Flexibility and Proportionality in Corporate Governance
The quality of corporate governance regulations matters. If they are well designed, they can help governments achieve important policy objectives, such as higher levels of investment, increased productivity and better business sector dynamics. But for this to happen, the rules and regulations must be allowed to evolve over time. They must also be able to meet the many different needs of those entrepreneurs, investors and stakeholders who are supposed to implement them.
This is why the G20/OECD Principles of Corporate Governance state that policy makers have a responsibility to shape a regulatory framework that can meet the needs of corporations that operate under widely different circumstances.
Importantly, this concept of flexibility and proportionality is not about less demanding rules or the acceptance of sub-standard practices. On the contrary, it represents a functional and outcome oriented approach to regulation that facilitates implementation and makes enforcement more effective.
This OECD report presents the results of an OECD review on flexibility and proportionality practices in seven different areas of corporate governance regulation. The review covers 39 jurisdictions and six in-depth country case studies.

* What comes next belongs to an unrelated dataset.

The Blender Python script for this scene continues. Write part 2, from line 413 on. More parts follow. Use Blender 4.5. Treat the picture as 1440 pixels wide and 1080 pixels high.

Board composition, board committees and board member qualifications
This chapter presents the results of the review in the area of board composition, board committees and board member qualifications. It takes stock of the criteria and mechanisms that may motivate and allow flexibility and proportionality in the implementation of rules and regulations relating to the area across the 39 jurisdictions that responded the survey used for the reviews. It also includes a case study of the British corporate governance framework in the area submitted by Widad Chhibi and Ilaria Miller from the UK Department for Business, Energy and Industrial Strategy (BEIS).